Dubious wrote: ↑Wed Nov 28, 2018 12:37 amThe only way to settle this difference ultimately is to wait many millions of years to see if the trend of the last 3b years will finally be bucked and there will just be an endless cycle of dumb animals. as you think most likely.
Ignorant, demeaning comments like this makes me see RED all over. Reading some your responses makes me think I may have done Nick an injustice. The way you word it implies a semi-religious view that intelligence is the Omega point of nature otherwise there will just be an endless cycle of dumb animals and what’s the point of that!
Why would anyone think that creatures well-adapted to their environment, still existing, often preceding humans on the planet, but without the ability to do calculus are dumb animals? You have almost no understanding of what “intelligence” denotes in the history of evolution, when it’s required, when not or even becomes dangerous to the species!
Let’s see how long we last compared to them. After all being “dumb animals” they don’t possess the distinction of being stupid enough to screw up the planet while knowing that they’re doing it.
A splendid tantrum, spiced with a couple of tasty ad homs and topped with supersized strawpersons, misrepresentations and misconceptions. I liked the way you added a swipe at Nick in there, but making it seem like a pat on the head.
I said we'd have to wait to be sure. Do you deny that is true?
Do you deny that you posited it unlikely that intelligence will re-emerge?
If not intelligent, how is "dumb" inappropriate as a shorthand? What term would you prefer - "abstractly intelligently challenged"? Are you really playing politically correct at me about "dumb animals" when I am perhaps their biggest defender on this forum?
Is the weight of my hundreds of pro environment and pro animal quotes (just this year) entirely negated by a single shorthand comment? is that really the depth at which you want to operate here?
Whatever, aside from what looks like a meltdown (that is hopefully a glitch), I seriously doubt that intelligence in nature will peak with humans, nor that our kind of intelligence is the ultimate form of intelligence to emerge. I think there's a good chance it will be supplanted, bettered.
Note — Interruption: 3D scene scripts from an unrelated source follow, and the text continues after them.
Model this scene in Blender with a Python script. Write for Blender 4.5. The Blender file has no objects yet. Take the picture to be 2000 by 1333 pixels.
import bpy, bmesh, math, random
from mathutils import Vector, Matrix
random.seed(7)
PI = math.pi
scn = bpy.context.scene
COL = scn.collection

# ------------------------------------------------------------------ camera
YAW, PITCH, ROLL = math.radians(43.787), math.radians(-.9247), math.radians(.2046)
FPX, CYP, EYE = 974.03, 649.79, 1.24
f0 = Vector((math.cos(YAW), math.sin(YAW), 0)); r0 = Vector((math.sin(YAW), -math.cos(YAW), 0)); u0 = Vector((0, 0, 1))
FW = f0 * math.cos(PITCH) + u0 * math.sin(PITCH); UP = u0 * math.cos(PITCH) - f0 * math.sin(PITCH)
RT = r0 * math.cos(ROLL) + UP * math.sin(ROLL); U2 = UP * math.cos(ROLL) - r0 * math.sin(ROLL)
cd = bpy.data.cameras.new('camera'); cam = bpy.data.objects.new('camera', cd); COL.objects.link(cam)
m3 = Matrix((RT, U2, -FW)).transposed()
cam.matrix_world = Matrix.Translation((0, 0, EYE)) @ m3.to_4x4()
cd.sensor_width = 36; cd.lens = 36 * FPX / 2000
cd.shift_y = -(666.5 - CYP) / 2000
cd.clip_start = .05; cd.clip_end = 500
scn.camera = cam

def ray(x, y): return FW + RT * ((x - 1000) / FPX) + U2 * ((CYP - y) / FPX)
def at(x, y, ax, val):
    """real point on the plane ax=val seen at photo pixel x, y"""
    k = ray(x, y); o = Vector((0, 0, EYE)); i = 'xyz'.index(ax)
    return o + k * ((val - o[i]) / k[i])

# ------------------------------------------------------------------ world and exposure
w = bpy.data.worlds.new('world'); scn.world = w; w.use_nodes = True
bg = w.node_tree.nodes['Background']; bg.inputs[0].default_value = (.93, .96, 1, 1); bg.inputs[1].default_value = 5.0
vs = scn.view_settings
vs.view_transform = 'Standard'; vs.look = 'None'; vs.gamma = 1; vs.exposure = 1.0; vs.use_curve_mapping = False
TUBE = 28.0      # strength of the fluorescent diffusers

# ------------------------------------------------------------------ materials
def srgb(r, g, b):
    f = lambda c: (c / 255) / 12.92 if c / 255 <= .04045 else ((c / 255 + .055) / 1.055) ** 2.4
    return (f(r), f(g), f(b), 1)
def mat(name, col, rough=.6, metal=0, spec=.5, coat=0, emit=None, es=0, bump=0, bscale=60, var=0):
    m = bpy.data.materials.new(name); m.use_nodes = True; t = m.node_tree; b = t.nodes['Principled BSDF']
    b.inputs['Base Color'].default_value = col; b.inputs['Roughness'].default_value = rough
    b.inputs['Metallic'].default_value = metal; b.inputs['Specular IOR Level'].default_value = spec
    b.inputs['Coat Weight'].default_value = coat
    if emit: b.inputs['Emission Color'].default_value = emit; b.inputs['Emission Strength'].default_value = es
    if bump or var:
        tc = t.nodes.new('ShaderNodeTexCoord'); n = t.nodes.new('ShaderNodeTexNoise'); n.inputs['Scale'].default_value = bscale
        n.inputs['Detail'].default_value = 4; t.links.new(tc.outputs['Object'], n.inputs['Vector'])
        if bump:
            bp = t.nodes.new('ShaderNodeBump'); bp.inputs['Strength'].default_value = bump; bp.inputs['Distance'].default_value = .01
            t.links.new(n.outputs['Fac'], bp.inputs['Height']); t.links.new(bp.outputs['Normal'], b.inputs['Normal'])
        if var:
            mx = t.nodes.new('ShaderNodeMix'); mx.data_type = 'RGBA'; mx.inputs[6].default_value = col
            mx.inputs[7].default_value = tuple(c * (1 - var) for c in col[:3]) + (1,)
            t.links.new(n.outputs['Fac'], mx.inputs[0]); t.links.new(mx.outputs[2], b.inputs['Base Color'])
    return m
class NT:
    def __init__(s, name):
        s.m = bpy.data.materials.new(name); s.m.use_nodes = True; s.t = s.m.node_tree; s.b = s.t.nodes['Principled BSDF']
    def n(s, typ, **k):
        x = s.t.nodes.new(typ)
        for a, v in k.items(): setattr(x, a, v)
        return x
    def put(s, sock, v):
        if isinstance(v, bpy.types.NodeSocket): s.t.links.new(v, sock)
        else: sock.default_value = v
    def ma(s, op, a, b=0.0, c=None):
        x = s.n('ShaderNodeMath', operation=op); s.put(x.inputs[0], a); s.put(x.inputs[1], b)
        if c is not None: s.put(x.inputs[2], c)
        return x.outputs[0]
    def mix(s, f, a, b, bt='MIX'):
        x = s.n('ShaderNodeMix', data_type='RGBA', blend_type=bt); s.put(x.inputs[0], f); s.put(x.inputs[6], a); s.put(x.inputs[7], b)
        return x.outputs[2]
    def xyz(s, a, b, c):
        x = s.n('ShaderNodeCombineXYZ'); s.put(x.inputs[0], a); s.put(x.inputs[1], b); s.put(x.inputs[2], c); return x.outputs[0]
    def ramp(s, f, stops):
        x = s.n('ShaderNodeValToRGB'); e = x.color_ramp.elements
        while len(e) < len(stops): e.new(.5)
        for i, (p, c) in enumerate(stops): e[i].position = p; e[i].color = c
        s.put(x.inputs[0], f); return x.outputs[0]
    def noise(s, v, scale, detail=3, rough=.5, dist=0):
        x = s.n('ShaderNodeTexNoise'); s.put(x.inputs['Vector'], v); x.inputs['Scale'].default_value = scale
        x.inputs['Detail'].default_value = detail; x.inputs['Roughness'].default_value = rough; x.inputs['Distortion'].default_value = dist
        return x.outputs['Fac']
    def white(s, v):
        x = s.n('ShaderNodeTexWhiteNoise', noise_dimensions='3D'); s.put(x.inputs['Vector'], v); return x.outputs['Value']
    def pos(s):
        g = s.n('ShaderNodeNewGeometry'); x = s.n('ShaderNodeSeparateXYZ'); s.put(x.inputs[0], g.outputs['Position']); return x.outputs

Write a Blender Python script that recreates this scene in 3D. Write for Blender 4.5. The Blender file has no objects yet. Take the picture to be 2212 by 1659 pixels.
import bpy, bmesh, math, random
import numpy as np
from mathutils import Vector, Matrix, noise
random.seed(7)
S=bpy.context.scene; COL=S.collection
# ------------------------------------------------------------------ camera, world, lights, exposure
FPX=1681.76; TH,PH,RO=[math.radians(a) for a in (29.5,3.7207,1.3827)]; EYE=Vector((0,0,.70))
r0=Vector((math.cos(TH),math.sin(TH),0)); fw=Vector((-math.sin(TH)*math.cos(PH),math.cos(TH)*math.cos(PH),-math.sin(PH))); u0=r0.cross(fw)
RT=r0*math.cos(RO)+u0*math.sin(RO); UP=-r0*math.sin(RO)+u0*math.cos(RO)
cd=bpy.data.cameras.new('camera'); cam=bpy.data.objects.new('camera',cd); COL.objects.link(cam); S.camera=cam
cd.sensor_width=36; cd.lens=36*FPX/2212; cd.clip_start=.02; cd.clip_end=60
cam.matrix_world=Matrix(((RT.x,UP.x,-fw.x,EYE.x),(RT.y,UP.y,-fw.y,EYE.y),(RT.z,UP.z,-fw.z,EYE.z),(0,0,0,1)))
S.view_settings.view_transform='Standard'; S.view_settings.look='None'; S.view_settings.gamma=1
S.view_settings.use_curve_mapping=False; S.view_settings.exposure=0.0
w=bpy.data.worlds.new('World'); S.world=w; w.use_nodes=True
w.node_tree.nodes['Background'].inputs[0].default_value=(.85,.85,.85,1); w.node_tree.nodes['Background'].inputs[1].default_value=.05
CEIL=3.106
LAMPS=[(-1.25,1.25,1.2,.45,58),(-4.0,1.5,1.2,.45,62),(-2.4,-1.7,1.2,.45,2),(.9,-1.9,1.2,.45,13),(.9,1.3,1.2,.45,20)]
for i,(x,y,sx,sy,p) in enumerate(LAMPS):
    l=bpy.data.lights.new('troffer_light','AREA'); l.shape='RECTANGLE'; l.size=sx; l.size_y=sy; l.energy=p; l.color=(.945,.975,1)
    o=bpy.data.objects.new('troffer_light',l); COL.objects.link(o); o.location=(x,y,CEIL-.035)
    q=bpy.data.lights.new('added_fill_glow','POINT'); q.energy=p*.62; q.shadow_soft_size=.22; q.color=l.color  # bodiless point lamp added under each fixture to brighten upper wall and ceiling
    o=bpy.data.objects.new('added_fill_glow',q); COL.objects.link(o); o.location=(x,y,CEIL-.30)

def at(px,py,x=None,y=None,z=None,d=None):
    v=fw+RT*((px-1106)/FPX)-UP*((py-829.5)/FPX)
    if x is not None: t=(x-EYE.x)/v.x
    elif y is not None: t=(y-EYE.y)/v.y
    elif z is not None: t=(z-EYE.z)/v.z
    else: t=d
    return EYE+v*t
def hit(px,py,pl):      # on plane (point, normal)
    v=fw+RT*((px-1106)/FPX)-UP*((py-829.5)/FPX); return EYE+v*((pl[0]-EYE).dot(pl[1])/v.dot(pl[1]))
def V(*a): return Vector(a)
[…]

It's probably a phase like everything else that's happened so far.
Dubious wrote: ↑Wed Nov 28, 2018 12:37 amGreta wrote: ↑Tue Nov 27, 2018 10:04 amWhile I see massive culling of numbers ahead, I don't think it likely that humans will become extinct any time soon anyway.
Heat being much more difficult to defeat than cold massive population declines are almost inevitable and perhaps sooner than expected by geopolitical upheavals in its wake...meaning a vast exodus of peoples from their heat incinerated lands toward areas which are, at least temporarily, more habitable. That could cause an Armageddon before the real one arrives.
Wouldn’t that be a kick in the head, intelligence having had such a short career!
The shape of things suggests that climate change and resource depletion will hugely reduce the human population in this and the next century. I suspect that the predictions of 11 billion by the turn of the century are a dream/nightmare. Logically, transitional times will be strange and troublesome for existing inhabitants.